On Mon, Nov 25, 2024 at 9:34 PM Martin Gerhard Loschwitz <martin.loschwitz@xxxxxxxxxxxxx <mailto:martin.loschwitz@xxxxxxxxxxxxx>> wrote:
Folks,

I am getting somewhat desperate debugging multiple setups here within the same environment. Three clusters, two SSD-only, one HDD-only, and what they all have in common is abysmal 4k IOPS performance when measuring with „rados bench“. Abysmal means: In an All-SSD cluster I will get roughly 400 IOPS over more than 250 devices. I’ve know SAS-SSDs are not ideal, but 250 looks a bit on the low side of things to me.

In the second cluster, also All-SSD based, I get roughly 120 4k IOPS. And the HDD-only cluster delivers 60 4k IOPS. The latter both with substantially fewer devices, granted. But even with 20 HDDs, 68 4k IOPS seems like a very bad value to me.

I’ve tried to rule out everything I know of: BIOS misconfigurations, HBA problems, networking trouble (I am seeing comparably bad values with a size=1 pool) and so further and so on. But to no avail. Has anybody dealt with something similar on Dell hardware or in general? What could cause such extremely bad benchmark results?
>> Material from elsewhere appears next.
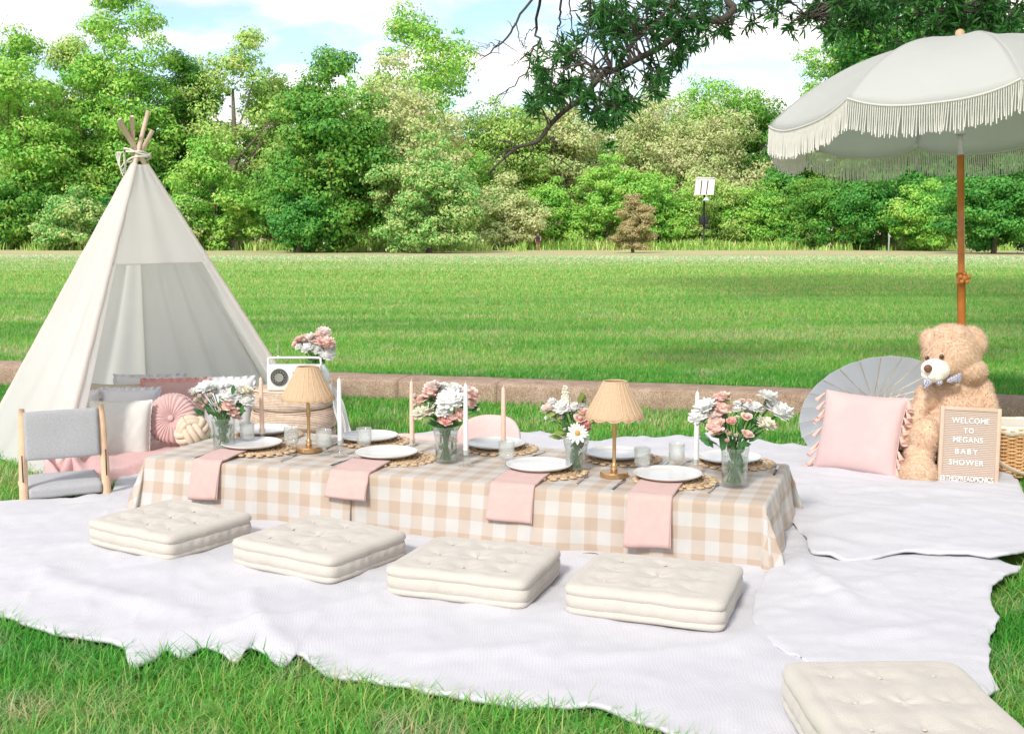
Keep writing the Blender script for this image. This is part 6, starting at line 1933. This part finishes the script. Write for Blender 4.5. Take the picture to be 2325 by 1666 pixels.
# person walking far away
PYY = 80.0
wp = A(1222, 566, PYY); wz = float(ground_z(wp[0], PYY))
wh = A(1222, 528, PYY)[2] - wz
M_skin = pm('skin', (.52, .30, .21), .6, .03)
per = thing('person', 'person in a dark top and brown shorts walking along the far edge of the lawn', 'person', (wp[0], PYY, wz), -.3)
u_ = wh / 1.72
def skin_body():
    v = {'pel': (0, 0, .92), 'wst': (0, 0, 1.08), 'chs': (0, -.01, 1.30), 'nck': (0, -.02, 1.46), 'hd0': (0, -.03, 1.55), 'hd1': (0, -.035, 1.64), 'hd2': (0, -.03, 1.70),
         'hl': (-.09, 0, .90), 'kl': (-.10, -.12, .50), 'al': (-.10, .06, .10), 'tl': (-.10, -.08, .03), 'hr': (.09, 0, .90), 'kr': (.10, .03, .50), 'ar': (.10, .26, .14), 'tr': (.10, .16, .03),
         'sl': (-.18, -.01, 1.38), 'el': (-.24, .06, 1.12), 'wl': (-.24, .00, .90), 'fl': (-.24, -.03, .82), 'sr': (.18, -.01, 1.38), 'er': (.24, -.02, 1.12), 'wr': (.23, -.18, .98), 'fr': (.23, -.24, .95)}
    r = dict(pel=.13, wst=.12, chs=.14, nck=.055, hd0=.075, hd1=.095, hd2=.06, hl=.09, kl=.058, al=.04, tl=.035, hr=.09, kr=.058, ar=.04, tr=.035, sl=.06, el=.042, wl=.03, fl=.03, sr=.06, er=.042, wr=.03, fr=.03)
    e = [('pel', 'wst'), ('wst', 'chs'), ('chs', 'nck'), ('nck', 'hd0'), ('hd0', 'hd1'), ('hd1', 'hd2'), ('pel', 'hl'), ('hl', 'kl'), ('kl', 'al'), ('al', 'tl'), ('pel', 'hr'), ('hr', 'kr'), ('kr', 'ar'), ('ar', 'tr'),
         ('chs', 'sl'), ('sl', 'el'), ('el', 'wl'), ('wl', 'fl'), ('chs', 'sr'), ('sr', 'er'), ('er', 'wr'), ('wr', 'fr')]
    ks = list(v); me = bpy.data.meshes.new('body')
    me.from_pydata([tuple(np.array(v[k]) * u_) for k in ks], [(ks.index(a), ks.index(b)) for a, b in e], [])
    o = link_mesh('body', me, M_skin, per)
    md = o.modifiers.new('skin', 'SKIN')
    for i, k in enumerate(ks):
        me.skin_vertices[0].data[i].radius = (r[k] * u_, r[k] * u_)
        me.skin_vertices[0].data[i].use_root = (k == 'pel')
    sb = o.modifiers.new('sub', 'SUBSURF'); sb.levels = sb.render_levels = 1
    return v
pv = skin_body()
tpc = MB(); tpc.lathe([(.17, .88), (.165, 1.0), (.155, 1.1), (.18, 1.3), (.15, 1.42), (.07, 1.47)], 16)
for sx in (-1, 1): tpc.tube(np.array([(sx * .15, -.01, 1.40), (sx * .20, .02, 1.30), (sx * .235, .03, 1.16)]), [.07, .066, .06], 10)
tp_o = tpc.build('top', pm('dark_shirt', (.04, .035, .04), .9), per); tp_o.scale = (u_,) * 3
shc = MB(); shc.lathe([(.15, .80), (.165, .88), (.165, .97)], 16)
shc.tube(np.array([(-.09, 0, .90), (-.10, -.07, .64)]), [.115, .098], 10); shc.tube(np.array([(.09, 0, .90), (.10, .02, .64)]), [.115, .098], 10)
sh_o = shc.build('shorts', pm('brown_shorts', (.20, .11, .05), .9), per); sh_o.scale = (u_,) * 3
hr_o = MB().ball((0, -.012, 1.665), (.105, .115, .085), 14, 9).build('hair', pm('brown_hair', (.09, .05, .03), .8), per); hr_o.scale = (u_,) * 3
# ------------------------------------------------------------------ flowers
def petal_mat(name, c, c2, tr=.42):
    return leaf_mat(name, [np.array(c) * .93, c, c2, np.minimum(np.array(c2) * 1.06, .88)], .14, clump=20., rough=.7)
M_fw = petal_mat('white_petal', (.84, .835, .81), (.87, .87, .85), .5)
M_fcr = petal_mat('cream_petal', (.78, .74, .60), (.82, .79, .68), .3)
M_fpk = petal_mat('pink_petal', (.84, .56, .49), (.86, .68, .61), .3)
M_fco = petal_mat('coral_petal', (.82, .42, .38), (.84, .55, .49), .28)
M_fbl = petal_mat('blush_petal', (.85, .69, .63), (.86, .79, .74), .3)
M_fyl = pm('flower_disc', (.55, .33, .08), .9, .2, 200.)
M_fgn = pm('bud_green', (.22, .30, .10), .7, .2, 60.)
M_stem = pm('stem_green', (.055, .15, .035), .6, .25, 40.)
M_fleaf = leaf_mat('bouquet_leaf', [(.03, .11, .045), (.055, .18, .06), (.10, .26, .08), (.20, .36, .13)], .25, clump=12., rough=.45)
M_lleaf = leaf_mat('lime_leaf', [(.14, .24, .05), (.24, .34, .08), (.36, .42, .14), (.46, .46, .22)], .35, clump=12., rough=.5)

def petals(rs, layers, wid, n_cup=0.25, jit=.10):
    """layers: (count, length, elevation, curl); flower of radius 1 opening along +z"""
    V, F = [], []
    for (cnt, ln, elv, curl) in layers:
        a0 = rs.uniform(0, 6)
        for k in range(cnt):
            a = a0 + 2 * PI * k / cnt + rs.normal() * .12
            e = elv + rs.normal() * jit; l = ln * rs.uniform(.86, 1.08)
            d = np.array([math.cos(a), math.sin(a), 0]); s = np.array([-math.sin(a), math.cos(a), 0]); z = np.array([0, 0, 1.0])
            b = len(V)
            p = np.zeros(3) + d * .04
            ang = e
            st = [(0, .35), (.45, 1.0), (.8, .85), (1.0, .28)]
            pts = [p]
            for i in range(3):
                dl = (st[i + 1][0] - st[i][0]) * l
                pts.append(pts[-1] + (d * math.cos(ang) + z * math.sin(ang)) * dl); ang += curl / 3
            for (t, w_), q in zip(st, pts):
                ww = wid * l * w_ / 2
                cup = n_cup * ww
                V += [q - s * ww + z * cup, q + s * ww + z * cup]
            for i in range(3): F.append((b + 2 * i, b + 2 * i + 1, b + 2 * i + 3, b + 2 * i + 2))
    return np.array(V), np.array(F)
CH, CA, RO, RB, DA, BT = 'chrysanthemum', 'carnation', 'rose', 'rosebud', 'daisy', 'button'
rsf = np.random.RandomState(55)
PROTO = {}
def proto(kind, mat):
    key = (kind, mat.name)
    if key in PROTO: return PROTO[key]
    out = []
    for v in range(2):
        if kind == 'chrysanthemum':
            V, F = petals(rsf, [(20, 1.0, .10, .25), (19, .98, .32, .3), (17, .88, .58, .35), (15, .74, .85, .4), (12, .58, 1.1, .4), (9, .42, 1.3, .3)], .36)
        elif kind == 'daisy':
            V, F = petals(rsf, [(17, 1.0, .08, -.05), (14, .94, .18, 0)], .27)
        elif kind == 'carnation':
            V, F = petals(rsf, [(12, 1.0, .15, .5), (12, .95, .45, .5), (11, .85, .75, .6), (9, .72, 1.0, .6), (8, .55, 1.25, .5)], .62, .1, .22)
        elif kind == 'rose':
            V, F = petals(rsf, [(6, 1.0, .28, .75), (6, .92, .62, .75), (5, .82, .92, .7), (5, .70, 1.12, .6), (4, .60, 1.3, .45), (3, .52, 1.42, .3)], .95, .38, .06)
        elif kind == 'rosebud':
            V, F = petals(rsf, [(4, 1.0, .95, .75), (4, 1.0, 1.15, .6), (3, .95, 1.35, .4)], .75, .4, .05)
        elif kind == 'button':
            V, F = petals(rsf, [(14, 1.0, .05, .4), (12, .85, .5, .4), (10, .65, .9, .4), (7, .5, 1.2, .3)], .34)
        if kind in ('chrysanthemum', 'carnation', 'rose'):            # the closed heart behind the petals
            b = MB(); b.ball((0, 0, .20), (.50, .50, .34) if kind != 'rose' else (.42, .42, .45), 12, 8)
            bv = np.concatenate(b.v); bf = np.array([f for f in b.f if len(f) == 4])
            F = np.concatenate([F, bf + len(V)]); V = np.concatenate([V, bv])
        me = raw_mesh(kind, V, F, smooth=True)
        out.append(me)
    PROTO[key] = out
    return out

def look(d, roll):
    q = Vector(d).to_track_quat('Z', 'Y').to_euler()
    return q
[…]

I measure with rados bench and qd=1 at 4k block size. „ceph tell osd bench“ with 4k blocks yields 30k+ IOPS for every single device in the big cluster, and all that leads to is 400 IOPS in total when writing to it? Even with no replication in place? That looks a bit off, doesn't it? Any help will be greatly appreciated, thank you very much in advance. Even a pointer to the right direction would be held in high esteem right now. Thank you very much in advance!